No regime democrático, o indivíduo há de ter a certeza de segurança objetiva de seus direitos. A sua liberdade e garantias que a cercam não podem ficar à mercê da virtude pessoal do julgador, ainda quando esta se apresente como exercida em nome de conceitos científicos. A sua segurança há que repousar num elemento objetivo, que previamente fulmine com a sanção de ilegitimidade todos os atos que transponham os limites indicados por aquele elemento, ilegalidade contra a qual lhe assiste, democraticamente, o direito de resistência. [7]

Idêntica preocupação têm aqueles juristas mais prudentes, que, nos dias atuais, à vista de sentenças normativas de algumas cortes assumidamente ativistas − como é o caso do Tribunal Constitucional da Itália −, se perguntam, entre perplexos e apreensivos, se já não estaríamos vivenciando uma efetiva transferência do poder político do legislador para o juiz e se, diante da onipotência do Judiciário, o atual Estado constitucional de Direito não seria uma simples máscara ideológica, com a qual se disfarça um verdadeiro Estado judicial de Direito. [8]

Pelo visto, com setenta anos de antecedência, Daniel Coelho de Souza já se advertira do perigo que representaria para a democracia entronizar-se o Judiciário como único e último juiz da sua própria autoridade, porque isso levaria a se admitir que, deixando de “velar na guarda da Constituição”, ele se convertesse em seu amo, senhor e possuidor.

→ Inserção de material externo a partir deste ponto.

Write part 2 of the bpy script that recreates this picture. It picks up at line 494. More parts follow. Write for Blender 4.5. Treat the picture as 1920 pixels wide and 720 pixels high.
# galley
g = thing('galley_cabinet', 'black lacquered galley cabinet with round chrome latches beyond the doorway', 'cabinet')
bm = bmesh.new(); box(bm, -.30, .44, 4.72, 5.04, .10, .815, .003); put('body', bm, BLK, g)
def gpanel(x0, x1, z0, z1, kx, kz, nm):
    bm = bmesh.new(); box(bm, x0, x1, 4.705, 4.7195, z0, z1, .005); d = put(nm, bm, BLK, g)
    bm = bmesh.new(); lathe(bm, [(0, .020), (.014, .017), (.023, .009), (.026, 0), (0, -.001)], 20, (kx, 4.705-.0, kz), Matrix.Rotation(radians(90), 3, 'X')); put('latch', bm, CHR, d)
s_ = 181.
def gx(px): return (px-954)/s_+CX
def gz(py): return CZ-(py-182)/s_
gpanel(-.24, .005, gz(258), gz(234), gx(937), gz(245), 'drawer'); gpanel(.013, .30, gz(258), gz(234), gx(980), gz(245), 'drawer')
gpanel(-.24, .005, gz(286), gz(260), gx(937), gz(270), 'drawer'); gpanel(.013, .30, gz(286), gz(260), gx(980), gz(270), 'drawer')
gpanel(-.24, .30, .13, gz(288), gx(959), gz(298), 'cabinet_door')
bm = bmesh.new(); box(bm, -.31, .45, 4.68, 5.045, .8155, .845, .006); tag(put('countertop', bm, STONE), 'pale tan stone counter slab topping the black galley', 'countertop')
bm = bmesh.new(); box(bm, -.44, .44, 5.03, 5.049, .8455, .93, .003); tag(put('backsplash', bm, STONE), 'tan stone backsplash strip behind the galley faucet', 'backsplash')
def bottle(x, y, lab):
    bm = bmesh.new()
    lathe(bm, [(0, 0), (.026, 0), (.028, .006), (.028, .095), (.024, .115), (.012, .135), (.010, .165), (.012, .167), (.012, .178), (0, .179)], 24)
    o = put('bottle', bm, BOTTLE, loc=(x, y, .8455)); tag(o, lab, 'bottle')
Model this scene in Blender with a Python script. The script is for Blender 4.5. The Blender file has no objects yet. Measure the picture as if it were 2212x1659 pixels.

__________________________________________________________________________________ [1] J.L. Austin. Cómo hacer cosas con palavras. Buenos Aires: Paidós, 2006. [2] Eugenio Raúl Zaffaroni. Estructuras judiciales. Buenos Aires: EDIAR, 1994, p. 109. [3] Edouard Lambert. Le gouvernement des juges et la lute contre la législation sociale aux États-Unis. Paris: Marcel Giard, 1921. [4] Confidência do Itabirano, in Carlos Drummond de Andrade. Poesia Completa. Rio de Janeiro: Editora Nova Aguilar, 2002, p. 68. [5]Mauro Cappelletti. O controle de constitucionalidade das leis no sistema das funções estatais, in Revista de Direito Processual Civil. São Paulo: Saraiva, vol.. 3, 1961, p. 38. [6] Francisco Campos. Direito Constitucional. Rio de Janeiro: Forense, 1942, p.358. [7] Daniel Coelho de Souza. Interpretação e Democracia. Belém-Pará:1946, p. 191 e 192. [8] José Adércio Leite Sampaio. A Constituição reiventada pela jurisdição constitucional. Belo Horizonte: Del Rey, 2002, p. 206/225, e As sentenças intermediárias de constitucionalidade e o mito do legislador negativo, in Hermenêutica e Jurisdição Constitucional. José Adércio Leite Sampaio & Álvaro Ricardo de Souza Cruz (Coordenadores). Belo Horizonte: Del Rey, 2001, p. 159/194; Augusto Martín de la Vega. La sentencia constitucional en Italia. Madrid: Centro de Estudios Políticos y Constitucionales, 2003; Luis Prieto Sanchís. Justicia Constitucional y Derechos Fundamentales. Madrid: Trotta, 2003, p. 120, e Ideología e interpretación jurídica. Madrid: Tecnos, 1993; P. Andrés Ibáñez. La Justicia en el Estado de derecho y la crisis del Estado Social, in Justicia/Conflicto. Madrid: Tecnos, 1988, p. 120; e Elias Díaz. Curso de Filosofía del Derecho. Madrid: Marcial Pons, 1998, p. 110.